Exercise:
Copy out lines with the word "Blender" from the material that follows.

3D scene scripts:
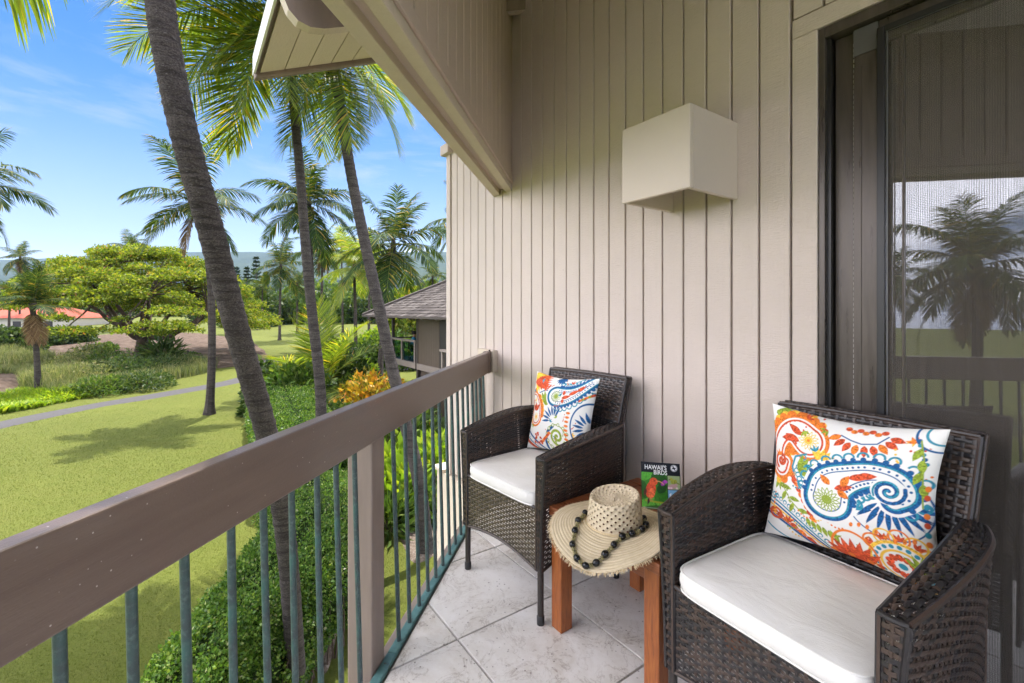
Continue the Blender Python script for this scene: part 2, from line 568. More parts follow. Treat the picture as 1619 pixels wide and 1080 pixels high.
t = NT('bronze aluminium')
n1 = t.noise(4, 6, .6, t.obj((10, 10, 1)))
c = t.mix(t.ramp(n1, [(.35, 0.0), (.75, 1.0)]), (.062, .050, .042), (.105, .088, .074))
t.pbr(c, t.ramp(n1, [(.3, .25), (.7, .4)]), .5, .35)
MAT['alu'] = t.m
t = NT('black screen frame'); t.pbr((.012, .012, .013), .35, .5); MAT['black'] = t.m
t = NT('grey gusset'); t.pbr(t.mix(t.noise(10, 5), (.10, .10, .105), (.16, .16, .165)), .4, .5, .5); MAT['gusset'] = t.m
t = NT('pile strip'); t.pbr((.42, .40, .38), .9, .1); MAT['pile'] = t.m

t = NT('tinted glass')
gl = t.new('ShaderNodeBsdfGlossy'); gl.inputs['Color'].default_value = (.86, .90, .95, 1); gl.inputs['Roughness'].default_value = .012
tp = t.new('ShaderNodeBsdfTransparent'); tp.inputs['Color'].default_value = (.36, .37, .37, 1)
fr = t.new('ShaderNodeFresnel'); fr.inputs['IOR'].default_value = 1.52
fac = t.math('ADD', t.math('MULTIPLY', fr.outputs[0], 1.0), .31)
wob = t.bump(t.noise(1.8, 2, .5), .012, .02)
t.put(gl.inputs['Normal'], wob)
mx = t.new('ShaderNodeMixShader'); t.put(mx.inputs[0], fac); t.put(mx.inputs[1], tp.outputs[0]); t.put(mx.inputs[2], gl.outputs[0])
t.done(mx.outputs[0]); MAT['glass'] = t.m

t = NT('insect screen')
df = t.new('ShaderNodeBsdfDiffuse'); t.put(df.inputs['Color'], (.125, .110, .096))
tp = t.new('ShaderNodeBsdfTransparent')
va = t.new('ShaderNodeTexWave'); va.wave_type = 'BANDS'; va.bands_direction = 'X'
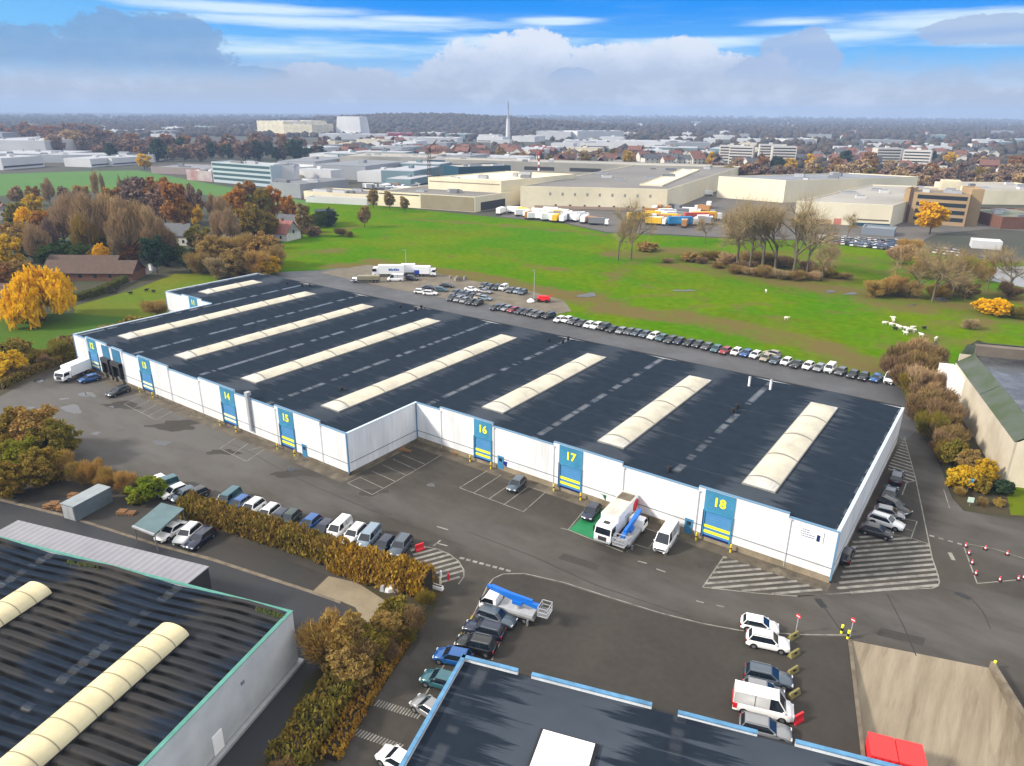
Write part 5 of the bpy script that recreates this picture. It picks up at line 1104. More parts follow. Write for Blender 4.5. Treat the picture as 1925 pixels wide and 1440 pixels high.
# skip at the foot of the ramp
x, y = G(1682, 1425, 0.5); t = thing('red_container', 'bright red open container standing at the foot of the ramp', 'container', (x, y, -.9), A16)
m = MB(); m.box(-2.2, -.03, -1.3, 1.3, 0, 2.3, M_RED); m.box(.03, 2.2, -1.3, 1.3, 0, 2.3, M_RED)
for k in range(8): m.box(-2.0+k*.55, -1.9+k*.55, -1.38, -1.302, .1, 2.2, M_RED); m.box(-2.0+k*.55, -1.9+k*.55, 1.302, 1.38, .1, 2.2, M_RED)
m.obj('body', t); m = MB(); m.box(-2.25, -.04, -1.36, 1.36, 2.302, 2.38, mat('red_lid', (.78, .03, .03), rough=.35)); m.box(.04, 2.25, -1.36, 1.36, 2.302, 2.38, MATS['red_lid']); m.obj('lid', t)
# bins, pallets, stores
def wheelie(u, v, col, label, s=1.0):
    x, y = G(u, v); t = thing('waste_bin', label, 'bin', (x, y, .01), rad(-5)); m = MB(); m.taper((0, 0), .95*s, .85*s, .1, 1.25*s, col, 1.15); m.obj('body', t)
    m = MB(); m.add([(-.58*s, -.52*s, 1.26*s), (.58*s, -.52*s, 1.26*s), (.58*s, .52*s, 1.4*s), (-.58*s, .52*s, 1.4*s), (-.58*s, -.52*s, 1.32*s), (.58*s, -.52*s, 1.32*s), (.58*s, .52*s, 1.48*s), (-.58*s, .52*s, 1.48*s)], [(3, 2, 1, 0), (4, 5, 6, 7), (0, 1, 5, 4), (1, 2, 6, 5), (2, 3, 7, 6), (3, 0, 4, 7)], col); m.obj('lid', t)
    for a_ in (-1, 1):
        for b_ in (-1, 1):
            m = MB(); m.tube((a_*.4*s-.04, b_*.35*s, .1), (a_*.4*s+.04, b_*.35*s, .1), .1, n=8, m=M_BLACK); m.obj('wheel', t)
wheelie(951, 882, mat('bin_blue', (.01, .03, .35), rough=.5), 'blue waste bin beside the side door of bay 16', 1.3); wheelie(1135, 945, mat('bin_green', (.01, .16, .06), rough=.5), 'green waste bin against the wall above the refuse lorry', 1.3)
def pallets(u, v, n, rot, label, messy=False, nx=1):
    x, y = G(u, v, .4); m = MB(); r = random.Random(int(u))
    for c in range(nx):
        for k in range(n-(c % 2)):
            ox, oy = r.uniform(-.1, .1)+c*1.35-(nx-1)*.68, r.uniform(-.1, .1); M = Matrix.Translation((ox, oy, k*.15)) @ Matrix.Rotation(r.uniform(-.1, .1) if not messy else r.uniform(-.6, .6), 4, 'Z') @ Matrix.Rotation(r.uniform(-.2, .2) if messy else 0, 4, 'X')
            for i in range(5): m.box(-.6, .6, -.5+i*.22, -.38+i*.22, .11, .135, M_WOOD, M)
            for i in range(3): m.box(-.6+i*.52, -.44+i*.52, -.5, .5, 0, .109, M_WOOD, M)
    tag(m.obj('pallet_stack', None, (x, y, .02), rot), label, 'pallets')
pz = lambda x, y: (x/6, 760+y/6)
pallets(*pz(690, 1160), 6, .3, 'large loose heap of orange wooden pallets beside the grey container', True, 3); pallets(*pz(850, 1035), 4, .1, 'smaller pallet heap behind the grey container', True, 2)
pallets(*pz(540, 1130), 3, .6, 'few planks and pallets left of the big heap', True); pallets(*pz(1430, 1205), 3, .5, 'low pallet stack on the brown lot near the carport', False, 2)
pallets(760, 843, 2, .2, 'pallets lying by the step wall of the warehouse', True, 2); pallets(863, 850, 2, .3, 'low pallets lying on the apron left of door 16', True, 2); pallets(180, 695, 3, .3, 'orange pallets stacked below loading door 12', True, 2)
t = thing('storage_container', 'grey-blue metal storage container beside the pallet heaps', 'container', (*G(168, 958, 0), .01), aim(pz(890, 1200), pz(1150, 1060), 0))
M_CONT = mat('container_grey', (.26, .32, .36), (.20, .26, .30), .6, .5); m = MB(); m.box(-3, 3, -1.2, 1.2, 0, 2.3, M_CONT)
for k in range(20): m.box(-2.9+k*.3, -2.78+k*.3, -1.26, -1.202, .1, 2.2, M_CONT); m.box(-2.9+k*.3, -2.78+k*.3, 1.202, 1.26, .1, 2.2, M_CONT)
m.obj('body', t); m = MB(); m.box(-3.05, 3.05, -1.28, 1.28, 2.302, 2.4, mat('container_roof', (.40, .45, .48), (.33, .38, .42), .6, .5)); m.obj('roof', t); m = MB(); m.box(-3.06, -3.002, -1.05, -.03, .15, 2.15, M_LGREY); m.box(-3.06, -3.002, .03, 1.05, .15, 2.15, M_LGREY); m.obj('door', t)
def heap(u, v, n, cols, s, label, name, cat, spread=1.0):
    x, y = G(u, v); m = MB(); r = random.Random(int(u*7+v))
    for k in range(n):
        a = r.uniform(0, 6.28); d = r.uniform(0, spread); hh = r.uniform(.3, .8)*s
        M = Matrix.Translation((d*math.cos(a), d*math.sin(a), 0)) @ Matrix.Rotation(r.uniform(0, 6), 4, 'Z'); c = r.choice(cols)
        o_ = MB(); o_.taper((0, 0), s*r.uniform(.5, 1), s*r.uniform(.5, 1), 0, hh, c, .7); m.join(o_, M)
    tag(m.obj(name, None, (x, y, .02)), label, cat)
heap(735, 1108, 14, [M_WHITE, M_DGREY, M_LGREY], .9, 'jumble of white and dark sacks in the hedge by the concrete pad', 'sack_heap', 'sacks', 1.4)
heap(826, 836, 6, [M_RED, M_WOOD, M_DGREY], .8, 'small clutter of red and orange crates by inner corner', 'crate_heap', 'crates', .9); heap(846, 843, 3, [M_DGREY, M_BLACK], .7, 'dark drums standing on the apron by the inner corner', 'drum_group', 'drums', .5)
heap(862, 525, 16, [mat('grey_boards', (.34, .32, .28), rough=.8), M_PLINTH], 1.6, 'pile of grey boards beside the dirt strip', 'board_pile', 'boards', 3.2)
for u, v, lab in ((820, 1106, 'short white planter box on the traffic island by hedge'),):
    x, y = G(u, v); m = MB(); m.taper((0, 0), 1.9, .5, 0, .45, M_WHITE, .92); m.box(-.8, .8, -.15, .15, .42, .46, M_SOIL); tag(m.obj('planter', None, (x, y, .02), .2), lab, 'planter')
for u, v, c, lab in ((829, 1085, M_WHITE, 'white bollard on the hatched island at the hedge end'), (843, 1090, M_RED, 'small red post on the hatched island at hedge end'), (828, 1098, mat('cream_post', (.7, .62, .45)), 'cream post beside the white planter on the island')):
    x, y = G(u, v); m = MB(); m.tube((0, 0, 0), (0, 0, .9), .16, .13, n=8, m=c); m.tube((0, 0, .9), (0, 0, 1.0), .13, .04, n=8, m=c); tag(m.obj('bollard', None, (x, y, .02)), lab, 'bollard')
# red machine and white tank by the meadow
x, y = G(*zA(1750, 400)); t = thing('farm_machine', 'red farm machine on the grass behind the car row', 'machine', (x, y, -.05), .3); m = MB(); m.box(-1.8, 1.8, -1, 1, .6, 1.3, M_RED); m.tube((-1.6, 0, 1.5), (1.5, 0, 1.7), .5, .35, n=8, m=M_RED); m.obj('body', t)
m = MB(); m.beam((1.2, -.8, 1.2), (2.6, -.8, 2.4), .25, .25, M_RED); m.beam((1.2, .8, 1.2), (2.6, .8, 2.4), .25, .25, M_RED); m.beam((1.25, -.8, 1.2), (1.25, .8, 1.2), .2, .2, M_RED); m.obj('arm', t); m = MB(); m.beam((-1.7, 0, 1), (-3.2, .2, .4), .3, .3, M_DGREY); m.obj('drawbar', t)
for s in (-1, 1):
    for xx in (-1.2, 1.2): m = MB(); m.tube((xx, s*1.0, .55), (xx, s*1.35, .55), .55, n=12, m=M_BLACK); m.obj('wheel', t)
x, y = G(*zA(1640, 402)); m = MB()
for i in range(5): m.tube((0, 0, .25*i), (0, 0, .25*(i+1)), [1.1, 1.25, 1.15, .9, .5][i], [1.25, 1.15, .9, .5, .1][i], n=12, m=M_WHITE)
tag(m.obj('white_tank', None, (x, y, -.05)), 'white dome-shaped tank beside the red farm machine', 'tank')
for u, v, hgt, lab in ((1004, 562, 9, 'tall grey lamp post by the rear rank of parked cars'), (764, 512, 8, 'grey lamp post behind the white lorries on gravel')):
    x, y = G(u, v); t = thing('lamp_post', lab, 'lamp post', (x, y, 0)); m = MB(); m.tube((0, 0, 0), (0, 0, hgt), .14, .08, n=6, m=M_LGREY); m.beam((0, 0, hgt), (0, -1.2, hgt+.15), .1, .1, M_LGREY); m.obj('pole', t); m = MB(); m.box(-.2, .2, -1.7, -1.0, hgt+.08, hgt+.25, M_GREY); m.obj('lamp_head', t)
# sheep
def sheep(u, v, rot, m_, label, group=None):
    b = MB(); n = 8; st = [(-.62, .72, .12), (-.5, .72, .30), (-.1, .70, .36), (.35, .72, .33), (.55, .78, .2), (.72, .95, .13), (.95, .92, .11), (1.08, .84, .05)]
    vs = [(x, math.cos(2*math.pi*j/n)*r_, z+math.sin(2*math.pi*j/n)*r_) for x, z, r_ in st for j in range(n)]
    b.add(vs, [(i*n+j, i*n+(j+1) % n, (i+1)*n+(j+1) % n, (i+1)*n+j) for i in range(len(st)-1) for j in range(n)]+[tuple(range(n)), tuple(range(7*n, 8*n))[::-1]], m_, True)
    for xx in (-.4, .4):
        for s in (-.17, .17): b.tube((xx, s, .5), (xx+.04, s, .25), .085, .06, n=6, m=m_); b.tube((xx+.04, s, .25), (xx, s, 0), .055, .045, n=6, m=m_)
    for s in (-1, 1): b.tube((.8, s*.1, 1.0), (.76, s*.26, .98), .05, .02, n=5, m=m_)
    b.tube((-.6, 0, .8), (-.75, 0, .55), .06, .03, n=5, m=m_)
    x, y = G(u, v, .3); o = b.obj('sheep', None, (x, y, -.06), rot); o.scale = (.95,)*3
    return tag(o, label, 'sheep', group)
M_FLB = mat('dark_fleece', (.03, .025, .022), rough=.95); M_FLW = mat('white_fleece', (.72, .68, .60), rough=.95)
zs = lambda x, y: (x/5.5375, 380+y/5.5375)
for i, (x, y) in enumerate([(880, 955), (935, 965), (975, 950), (1085, 875), (1155, 885), (1225, 900), (1110, 930), (1150, 945), (1195, 935), (1170, 925), (1360, 950), (1525, 920), (1598, 932)]):
    sheep(*zs(x, y), random.uniform(0, 6), M_FLB, 'dark sheep grazing on the bright lawn beyond the warehouse', 'dark sheep on the lawn')
zw = lambda x, y: (1640+x/5.537, 560+y/5.537)
for i, (x, y) in enumerate([(125, 265), (218, 215), (220, 240), (195, 280), (290, 310), (340, 320), (360, 345), (385, 335), (415, 315), (345, 370), (440, 345), (510, 390), (660, 430), (265, 300)]):
    sheep(*zw(x, y), random.uniform(0, 6), M_FLW, 'white sheep in the flock on the meadow by the brown bushes', 'white sheep of the meadow flock')
for x, y in ((240, 325), (540, 318)): sheep(*zw(x, y), random.uniform(0, 6), M_FLB, 'dark sheep among the white flock on the meadow', 'dark sheep of the meadow flock')
sheep(1478, 599, .5, M_FLW, 'white sheep alone on the meadow above the car row'); sheep(1440, 548, 2, M_FLW, 'white sheep alone near the boggy edge of the meadow')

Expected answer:
Continue the Blender Python script for this scene: part 2, from line 568. More parts follow. Treat the picture as 1619 pixels wide and 1080 pixels high.
Write part 5 of the bpy script that recreates this picture. It picks up at line 1104. More parts follow. Write for Blender 4.5. Treat the picture as 1925 pixels wide and 1440 pixels high.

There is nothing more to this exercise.